Wednesday, October 28, 2009

Campaigners exhort China to halt pipeline project

 
by Mizzima News
Wednesday, 28 October 2009 22:27

New Delhi (Mizzima) – Severe human rights violations and internal instability stares military-ruled Burma in the face, as the regime prepares to construct a dual gas and petroleum pipeline across the country with help from Chinese firms, campaigners said.

As the state-owned China National Petroleum Corporation (CNPC) and the Myanmar Oil and Gas Enterprise (MOGE) embark on the construction of the pipeline that will connect Kyauk Phyu town in Arakan state with China’s Yunnan province, local people along the pipeline route will be subject to severe human rights violations that will in turn lead to internal instability campaigners said.

Protesting against the pipeline project, the Shwe Gas Movement, a campaign group on Wednesday, sent an open letter, endorsed by over 100 Burmese and international organisations, to Chinese President Hu Jintao, exhorting him to halt the project immediately.

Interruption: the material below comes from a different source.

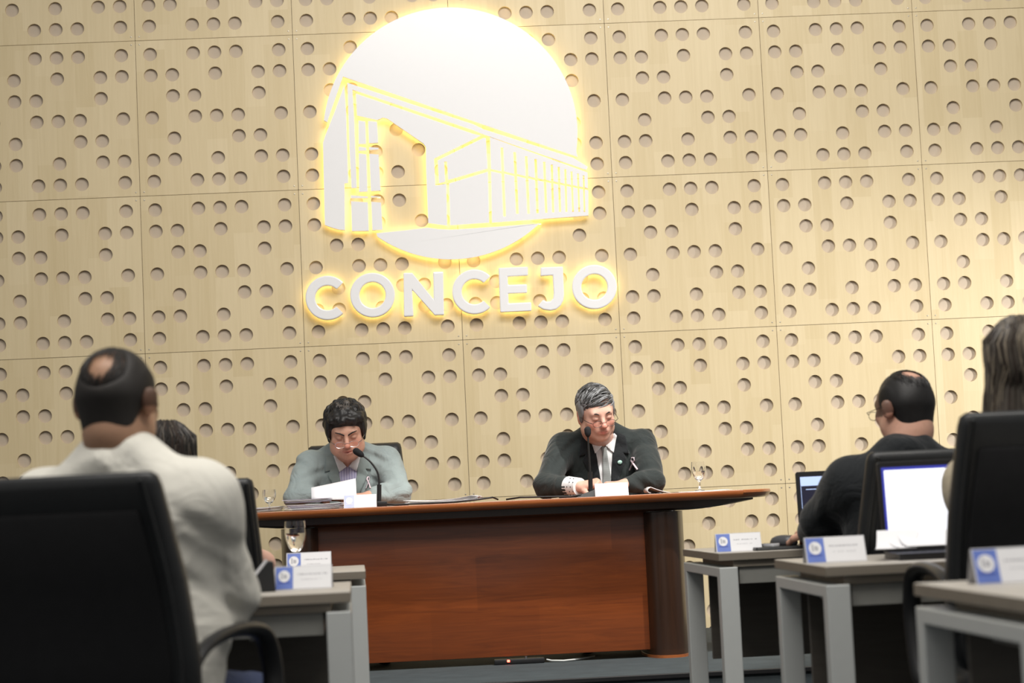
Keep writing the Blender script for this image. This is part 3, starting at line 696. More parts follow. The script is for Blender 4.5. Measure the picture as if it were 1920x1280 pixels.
# ------------------------------------------------------------------ office chairs
def make_chair():
    t = thing('office_chair', (0, 0, 0), 'x', 'chair', 'black leather office chairs')
    LEAN = .19
    def bk(v, w, th, y0, r=.03, zc=0):  # ring across the back at height v (0..1)
        z = .50+.58*v; y = .22+math.tan(LEAN)*(.58*v)-.025*math.sin(PI*v)
        return [Vector((p.x*(1), y+y0+p.y-.05*(1-(2*p.x/.5)**2)*0, z)) for p in rect_ring(w, th, min(r, th*.49), 0, 5)]
    b = MB(); rings = []
    for v, w, th in ((-.02, .44, .03), (.0, .48, .055), (.06, .515, .075), (.3, .525, .085), (.6, .505, .08), (.85, .475, .075), (.95, .465, .07), (.985, .455, .055), (1.0, .43, .028)):
        rings.append(bk(v, w, th, 0, .034))
    b.loft(rings); back = b.build('backrest', M['leather'], t, 1.0)
    b = MB(); rings = []
    for v, w, th in ((.015, .40, .012), (.03, .43, .02), (.3, .45, .022), (.6, .425, .022), (.84, .39, .022), (.86, .38, .012)):
        rings.append(bk(v, w, th, .037, .008))
    b.loft(rings); b.build('back_panel', M['leather_back'], back, 1.0)
    for sx in (-1, 1):
        b = MB(); pts = []
        for k in range(15):
            v = .02+.95*k/14; w = np.interp(v, (0, .06, .3, .6, .85, 1), (.48, .515, .525, .505, .475, .455))
            pts.append((sx*(w/2-.022), .22+math.tan(LEAN)*.58*v-.025*math.sin(PI*v)+.040, .50+.58*v))
        b.tube(pts, .0065, 8); b.build('piping', M['leather'], back, 1)
    b = MB(); b.loft([[Vector((p.x, p.y-.02, p.z)) for p in rect_ring(w, d, .07, z, 5)] for w, d, z in ((.39, .42, .405), (.43, .46, .415), (.45, .48, .435), (.45, .48, .465), (.42, .45, .485), (.34, .36, .492))])
    b.build('seat', M['leather'], t, 1.0)
    for sx in (-1, 1):
        b = MB(); x = sx*.235
        P = [(sx*.23, .25, .58), (x, .23, .635), (x, .15, .69), (x, .02, .715), (x, -.12, .713), (x, -.2, .685), (x, -.235, .61), (x, -.225, .53), (sx*.235, -.19, .45), (sx*.22, -.15, .42)]
        fine = []
        for i in range(len(P)-1):
            a, c = Vector(P[i]), Vector(P[i+1]); pa = Vector(P[max(i-1, 0)]); pn = Vector(P[min(i+2, len(P)-1)])
            for k in range(4):
                s = k/4; fine.append(.5*((2*a)+(c-pa)*s+(2*pa-5*a+4*c-pn)*s*s+(3*a-pa-3*c+pn)*s**3))
        fine.append(Vector(P[-1]))
        b.tube(fine, .024, 12, flat=.62, up=(0, 0, 1)); b.build('armrest', M['black'], t, 1.2)
    b = MB(); b.lathe([(.0001, .07), (.028, .07), (.028, .24), (.018, .24), (.018, .40), (.06, .40), (.06, .412), (.0001, .412)], n=18); b.build('gas_column', M['black'], t, .6)
    for k in range(5):
        a = 2*PI*k/5+.3; c, s_ = math.cos(a), math.sin(a)
        b = MB(); b.tube([(c*.02, s_*.02, .115), (c*.15, s_*.15, .10), (c*.29, s_*.29, .075)], [.026, .021, .016], 8, flat=.7); l = b.build('base_leg', M['black'], t, 1)
        b = MB()
        for dd in (-.012, .012):
            q = Vector((c*.29-s_*dd, s_*.29+c*dd, .028)); ax = Vector((-s_, c, 0)); u = Vector((c, s_, 0))
            b.loft([[q+ax*h+(u*math.cos(2*PI*j/14)+Vector((0, 0, 1))*math.sin(2*PI*j/14))*.027 for j in range(14)] for h in (-.008, .008)])
        b.build('caster', M['black'], l, .6)
    return t
chair0 = make_chair(); _used = []
def put_chair(label, x, y, z, rz):
    o = chair0 if not _used else copy_tree(chair0); _used.append(1)
    o.location = (x, y, z); o.rotation_euler = (0, 0, rz); o['label'] = label; return o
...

Kim, a member of the Shwe Gas Movement in India, during a protest rally on Wednesday in New Delhi said, “With the construction of the pipeline, there will be increasing human rights violations, including land confiscation, forced labour, extra-judicial killings and rapes.”

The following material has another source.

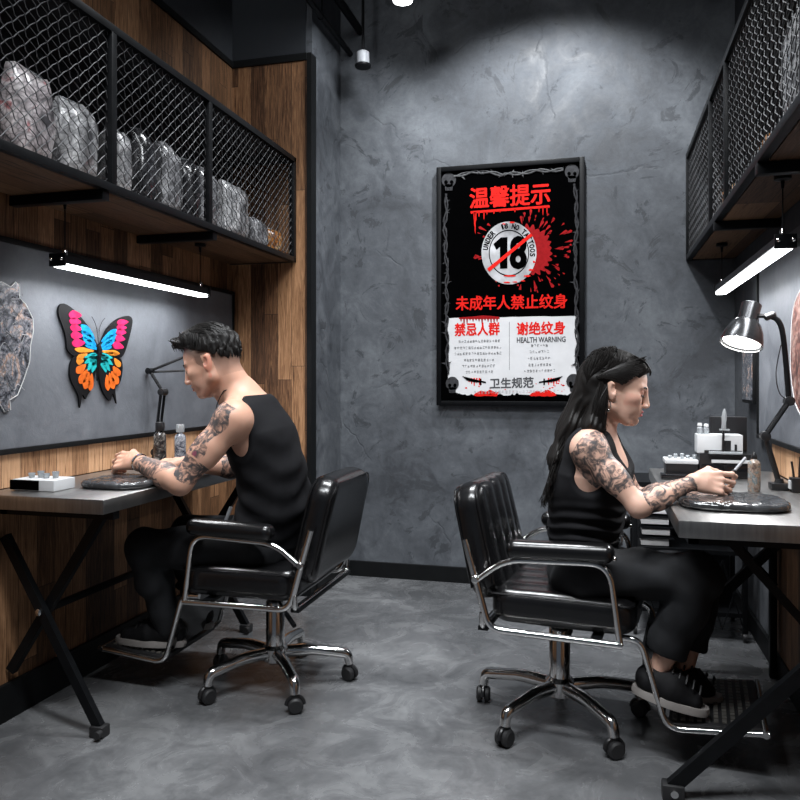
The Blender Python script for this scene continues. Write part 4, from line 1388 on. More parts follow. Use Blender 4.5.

The nearly 980-kilometre pipeline is planned to be used for transferring oil shipped from Middle East and Africa as well as natural gas from the offshore gas fields of Arakan state to China’s Yunnan province.

“The project will provide the military junta a minimum of 29 billion US dollars over 30 years,” the Shwe Gas Movement said in a press release.

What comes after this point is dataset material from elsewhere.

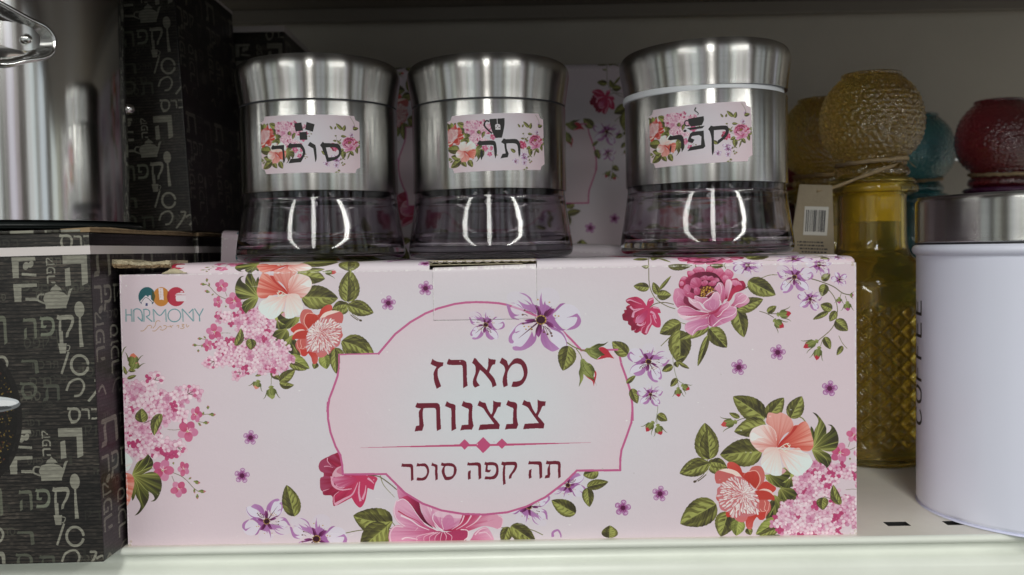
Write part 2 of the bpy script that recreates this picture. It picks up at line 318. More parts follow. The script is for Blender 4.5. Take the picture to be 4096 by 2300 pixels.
def bouquet(P0, full=True, seed=3, loose=True):
    """P0 maps top-left print pixels to the canvas"""
    A = P0.sub(F1); B = P0.sub(F2); H = P0.sub(BR2TL).sub(F4); G = P0.sub(BR2TL).sub(F5); C = P0.sub(F11)
    if loose:                                           # loose pink flowers and buds on the left
        stem(C, '925,320 965,350 1010,400 1060,440 1130,470', 5, (120, 112, 84)); stem(C, '1060,800 1110,795 1165,798', 4, (140, 126, 110)); stem(C, '1110,390 1130,440', 5, (150, 128, 120)); stem(C, '1270,495 1310,500', 4, (140, 126, 110)); stem(C, '870,850 900,855 940,860', 4)
        stem(C, '830,915 880,915 920,900', 4)
        for c, r, rot, s_, e in (((1078, 340), 62, 2.2, 1, 1.), ((1040, 495), 56, 1.2, 2, .8), ((1200, 485), 82, -.6, 3, 1.), ((1010, 785), 78, .8, 4, 1.), ((945, 915), 60, 1.9, 5, .75)): pinkflower(C, c, r, rot, s_, e)
        for b, t, w in (((925, 325), (868, 320), 30), ((935, 300), (935, 262), 26), ((962, 400), (912, 385), 32), ((960, 345), (955, 305), 18), ((1000, 415), (980, 432), 16), ((890, 850), (845, 852), 28), ((930, 850), (905, 825), 18), ((845, 915), (795, 912), 30), ((890, 935), (893, 905), 18), ((855, 955), (855, 985), 24), ((1118, 530), (1120, 550), 18)): bud(C, b, t, w*.8, (196, 110, 120), False)
    # leaves behind everything
    leaf(G, (1700, 300), (1310, 400), 230, 1, -.25, 2, ((110, 116, 50), (150, 156, 72), (186, 190, 96))); leaf(G, (1480, 640), (1760, 640), 150, 1, .1, 4)
    foliage(G, '*1700,380 1690,470 1620,540 *1520,530 1600,460', (1700, 380), (1520, 540), 7)
    leaf(G, (1350, 990), (1560, 640), 170, -1, -.2, 6); foliage(G, '*1420,620 1500,660 1550,730 1540,850 1440,940 *1330,990 1400,860 1440,760', (1420, 620), (1380, 990), 9)
    leaf(G, (1560, 990), (1180, 1170), 190, -1, .1, 8, ((92, 96, 44), (140, 148, 66), (178, 184, 92))); leaf(G, (1500, 1080), (1230, 1190), 110, 1, 0, 3)
    if full: leaf(C, (1560, 1170), (1640, 1250), 60, 1, 0, 5); leaf(C, (1640, 1270), (1790, 1150), 90, -1, 0, 4); leaf(C, (1640, 1280), (1780, 1300), 60, 1, .3, 6); stem(C, '1562,1180 1560,1300', 5); bud(C, (1560, 1310), (1567, 1440), 85, (150, 158, 84)); bud(C, (1440, 1255), (1405, 1340), 75, (224, 140, 120)); leaf(C, (1475, 1190), (1405, 1215), 24, 1, 0, 4)
    leaf(G, (800, 860), (700, 1200), 240, -1, 0, 7); leaf(G, (950, 960), (910, 1190), 170, 1, 0, 5, ((92, 96, 44), (140, 148, 66), (178, 184, 92))); leaf(G, (1070, 1080), (1110, 1180), 90, 1, 0, 1)
    leaf(G, (635, 750), (145, 1025), 330, -1, 0, 3)
    stem(G, '520,140 470,330 340,445', 9, (96, 84, 56)); G.ell((345, 440), 24, 16, (80, 66, 50), -20)
    leaf(H, (455, 965), (412, 455), 285, 1, 0, 1); leaf(H, (450, 1010), (65, 1155), 215, -1, 0, 2); leaf(H, (450, 1010), (730, 1090), 170, -1, .12, 6)
    # hydrangea head
    hydrangea(P0, seed)
    leaf(A, (700, 1370), (790, 1070), 120, 1, .25, 3); leaf(A, (940, 1250), (960, 1440), 150, -1, -.1, 2); stem(A, '720,1310 800,1290 930,1240', 9, (90, 84, 60))
    foliage(A, '*1320,1200 1380,1110 1500,1070 1580,1100 1610,1170 1580,1250 *1440,1260', (1580, 1080), (1340, 1220), 3)
    foliage(A, '*1400,830 1500,810 1700,870 *1800,880 1730,980 1600,1070 *1560,1065 1500,1010 *1540,1010 1430,930', (1760, 850), (1420, 960), 5)
    foliage(A, '*1400,920 1480,1000 *1560,1060 1480,1090 *1380,1070', (1400, 920), (1500, 1090), 6)
    # palmate leaf
    for sh, b, t, s_ in (('*1880,820 1890,700 1920,560 1960,480 1970,420 1940,360 *1890,310 1950,335 2030,430 2080,530 2070,640 2000,720 1930,780', (1880, 820), (1960, 330), 1), ('*1885,825 1960,740 2060,630 2130,570 2150,510 *2095,480 2160,490 2220,570 2250,680 2230,790 2160,850 2080,850 1980,820', (1885, 825), (2230, 560), 2), ('*1880,830 1960,810 2050,850 2130,900 2150,990 *2090,1085 2040,1030 1960,990 1910,910', (1880, 830), (2120, 1060), 3), ('*1870,500 1900,540 1920,640 *1890,780 1840,700', (1890, 780), (1870, 500), 8)):
        foliage(H, sh, b, t, s_)
    H.line('1880,820 1960,740 2040,640 2100,590', 9, (178, 184, 96), 3); H.line('1885,820 1940,700 1970,560 1985,470', 9, (170, 176, 90), 3); H.line('1885,828 1990,870 2080,960 2110,1040', 9, (176, 182, 94), 3)
    # hibiscus leaves
    for b, t, w, dk, s_, bd in (((1240, 400), (798, 92), 270, 1, 1, .02), ((1262, 400), (1497, 108), 190, -1, 2, 0), ((1590, 392), (1745, 88), 200, -1, 3, 0), ((1250, 472), (815, 580), 230, -1, 4, 0), ((1200, 850), (620, 897), 330, 1, 5, 0)): leaf(H, b, t, w, dk, bd, s_)
    stem(H, '1700,370 1760,400 1830,500 1880,620', 16, (128, 128, 62)); stem(H, '1040,400 940,395 850,430', 9, (86, 84, 46))
    bud(H, (850, 440), (630, 480), 110, (206, 70, 70)); leaf(H, (890, 385), (745, 318), 60, 1, 0, 2)
    stem(H, '1245,470 1235,420 1215,385', 6, (190, 190, 170))
    # hibiscus petals
    co = (226, 142, 130)
    blob(H, '1270,345 1300,312 1400,330 1450,312 1520,340 1590,390 1625,460 1625,530 1590,570 1530,600 1480,650 1440,720 *1405,795 1392,700 1390,640 1360,560 1300,500 1255,450 1262,390', [(206, 70, 58), (222, 124, 114), (228, 148, 138), (232, 160, 150)], (1405, 795), (1420, 310), .5, 16, 1)
    blob(H, '*1405,795 1450,720 1560,600 1630,500 *1695,485 1740,450 1800,440 1850,520 1880,620 1905,720 1895,800 1850,845 1780,850 1700,820 1620,800 1500,800', [(198, 44, 40), (214, 84, 70), (224, 112, 96), (236, 158, 142)], (1405, 795), (1900, 600), .55, 18, 2)
    H.f('*1405,795 1460,720 1530,650 1590,590 *1635,500 *1690,490 1650,560 1580,640 1500,710', (196, 46, 42), .85)
    blob(H, '1045,575 1080,530 1160,500 1260,485 1330,520 1380,580 1398,660 *1400,790 1330,820 1250,865 1180,862 1110,810 1060,750 1030,690 1025,630', [(218, 120, 112), (232, 168, 160), (238, 206, 200), (238, 216, 212)], (1400, 780), (1080, 560), .5, 16, 3)
    H.f('*1040,605 1080,588 1150,630 *1225,662 1150,668 1090,700 1040,690', (234, 232, 230)); H.line('1045,575 1160,500 1260,485 1330,520 1385,590 1398,700', 6, (240, 222, 218))
    blob(H, '*1410,800 1340,790 1270,800 1225,840 1205,920 1180,1000 1200,1080 1215,1135 1290,1150 1340,1180 1420,1190 1470,1170 1485,1100 1465,1020 1450,930 1440,850', [(236, 196, 188), (232, 216, 210), (230, 224, 220), (226, 234, 234)], (1410, 800), (1290, 1180), .5, 14, 4)
    blob(H, '*1420,812 1500,830 1600,830 1700,800 1760,860 1830,885 1880,960 1892,1010 1850,1080 1790,1130 1740,1180 1660,1185 1590,1150 1530,1090 1480,1010 1450,900', [(232, 170, 160), (236, 206, 200), (228, 230, 228), (224, 234, 232)], (1420, 812), (1760, 1150), .7, 14, 5)
    H.f('*1475,1080 1500,1090 1530,1120 *1490,1160 *1470,1170', (222, 160, 170))
    for l in ('1425,850 1500,900 1570,1000 1620,1120', '1440,840 1560,880 1680,960 1740,1080', '1380,830 1330,950 1300,1100'): H.line(l, 7, (238, 212, 206), 3)
    for l in ('1410,820 1460,790 1520,750 1570,740', '1450,810 1500,830 1560,800 1585,760', '1490,780 1520,800 1560,830 1575,800', '1470,800 1510,850 1550,855', '1530,740 1560,770 1580,790'): H.line(l, 13, (206, 196, 176)); H.line(l, 8, (236, 230, 214))
    # coral peony
    R_ = (212, 62, 52); K = (208, 94, 88)
    B.f('700,560 740,430 790,330 *820,310 850,230 920,170 980,150 1030,170 *1035,240 960,270 880,330 820,400 760,450', B.grad((760, 450), (1000, 160), [(196, 54, 46), (206, 64, 54), (216, 80, 70)], .2))
    B.f('640,555 560,530 510,430 505,330 540,250 600,225 680,240 720,290 *770,320 *800,320 800,390 740,440 700,500', (210, 104, 98)); B.f('*640,550 590,470 585,390 620,310 680,295 *740,310 780,330 800,390 720,470', B.grad((700, 540), (640, 300), [(190, 50, 40), (206, 64, 54)], .2))
    B.line('632,553 580,470 570,400 600,320 650,292 735,305', 11, (240, 178, 164))
    B.f('*640,565 590,575 520,580 450,580 *400,620 360,590 350,550 410,500 480,455 540,475 600,540', R_); 
    B.f('*650,600 600,720 540,735 450,720 *380,738 375,690 410,640 460,600 540,572 *640,580', (200, 60, 50)); B.f('*375,660 420,595 480,565 540,560 *600,580 520,585 450,610 400,650', (238, 200, 190))
    B.f('*610,720 605,850 625,960 600,1005 540,1000 480,920 440,870 435,790 490,720', K); B.f('*600,860 590,900 540,880 *500,870 500,940 550,1005 *600,1005 *640,960', R_); B.line('520,730 510,780 530,850 500,880', 9, (240, 180, 168)); B.line('450,760 470,860 500,900 520,990', 8, (240, 180, 168)); B.line('510,880 560,885 590,845', 8, (240, 180, 168))
    B.f('*620,940 650,970 690,1030 710,1110 740,1140 790,1110 805,1030 780,950 700,900', B.grad((660, 920), (760, 1140), [(204, 54, 44), (212, 90, 84)], .3))
    B.f('*760,940 800,1010 860,1030 930,1000 970,930 900,880', (214, 112, 112))
    B.f('*820,390 880,310 950,270 1050,248 1150,262 1210,310 1218,380 *1200,455 1130,460 1060,450 1000,400 900,400', (206, 98, 96)); B.f('*815,400 880,310 950,268 1050,247 *1160,264 1080,290 *1050,300 960,330 930,350 *860,400', (240, 214, 204))
    B.f('*1080,480 1180,520 1195,600 1212,660 1180,712 1120,690 *1060,600', K); B.f('*1060,740 1150,770 1165,800 1120,835 *1060,800', (216, 112, 108)); B.f('*960,860 1060,860 1082,900 1060,948 *1000,930', R_)
    B.f('620,650 600,720 605,800 610,900 700,940 780,950 850,945 1000,960 1040,880 1150,830 1180,700 1190,560 1120,470 1040,420 960,370 860,370 780,420 720,500', (208, 116, 122))
    rs = random.Random(seed+9); c0 = np.array((820., 600.))
    rim = path('620,640 590,710 605,800 610,910 690,945 760,945 850,950 930,950 1010,970 1050,880 1150,835 1180,740 1200,660 1190,560 1180,470 1090,430 1060,390 960,370 860,370 790,410 740,450 700,520 650,580', 4)
    for ring, (f, n, w) in enumerate(((1., 46, 30), (.82, 42, 27), (.64, 34, 24), (.46, 26, 20), (.3, 18, 16), (.15, 10, 12))):
        for i in range(n):
            e = rim[int((i+rs.random())/n*len(rim)) % len(rim)]*1.; e = c0+(e-c0)*f*rs.uniform(.86, 1.03)
            d = e-c0; L = np.linalg.norm(d)+1e-6; d /= L; a = math.atan2(d[1], d[0])+rs.uniform(-.3, .3); ln = rs.uniform(.28, .42)*300*(.5+.5*f)
            st = e-ln*np.array([math.cos(a), math.sin(a)])
            petal(B, st+np.array((3, 4)), a, ln*1.02, w*.56, rs.choice([(198, 96, 104), (212, 132, 138), (204, 70, 70)]), .9)
            petal(B, st, a, ln, w*.44, rs.choice([(232, 218, 218), (226, 206, 208), (238, 228, 226), (220, 194, 198)]))
    if full:                                            # three-leaf twig and leaves on the right of the peony
        leaf(B, (1275, 100), (1290, -330), 230, 1, 0, 2); leaf(B, (1270, 150), (1040, 220), 130, 1, .15, 1); leaf(B, (1285, 160), (1670, 290), 180, -1, 0, 3); B.line('1285,200 1340,320 1450,405', 9, (200, 196, 170), 12); B.line('1340,320 1400,370 1465,412', 14, (88, 74, 52))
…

The proposed pipeline will begin in Arakan state and pass through Magwe division, Mandalay division to North-eastern Shan State and onwards to western Yunnan Province.

“China has the power to suspend this project, and rather than being part of the problem, becoming part of a long-term solution by promoting equitable development of the people of the two nations and peace in the region,” said Kim.

The Shwe Gas Movement along with over 100 organisations, in the open letter urged China to suspend the construction of the natural gas and oil pipeline until the impending risks can be mitigated and ensure that Chinese corporations operating overseas follow Chinese laws as well as international laws and guidelines to which China or its corporations are signatories.

The groups also urged Hu Jintao to continue with his earlier efforts to ensure substantive tri-partite negotiations in Burma as a sustainable path to national reconciliation, development, democracy and promoting regional stability.

In protest against the pipeline project, activists in at least 20 countries including India, Thailand, Japan, South Korea and the Philippines on Wednesday held protest rallies in front of Chinese embassies across the world.